The cut to A from A+ reflects "the ongoing deterioration in the mortgage and housing sectors, in which National City has considerable stakes," the ratings firm said today in a statement on Pittsburgh-based PNC.
PNC expects about $20 billion in cumulative losses from loans in National City's portfolio, the lender said in October when it announced the acquisition. The purchase, completed last week as PNC sold $7.6 billion in preferred shares to the U.S. Treasury, transformed PNC into the fifth-largest bank in the country by deposits.
The deal increases PNC's risk of borrower defaults in "the weaker banking markets in the Midwest and Florida," S&P said. "We expect continued challenges in 2009 in terms of asset quality and provisioning, whereas lower economic activity will likely reduce loan volumes.

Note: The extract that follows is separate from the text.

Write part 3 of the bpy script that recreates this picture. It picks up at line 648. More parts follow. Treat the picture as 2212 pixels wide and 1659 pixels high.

National City, ranked among the top 10 originators of subprime loans in 2006, was forced into a sale after racking up more than $4 billion in losses, and its stock plunged almost 90 percent last year. PNC's $5.2 billion acquisition gave PNC more than 2,700 locations in 12 states, the bank said when the deal was announced.
PNC on Dec. 11 agreed to sell 61 National City branches in western Pennsylvania to win regulatory approval of the acquisition, and the deal was completed Dec. 31. PNC spokesman Fred Solomon said the lender had no immediate comment on the downgrade.
PNC declined 24 percent in the past year in New York Stock Exchange composite trading. The lender slipped 33 cents to $48.31 today in regular trading before the downgrade.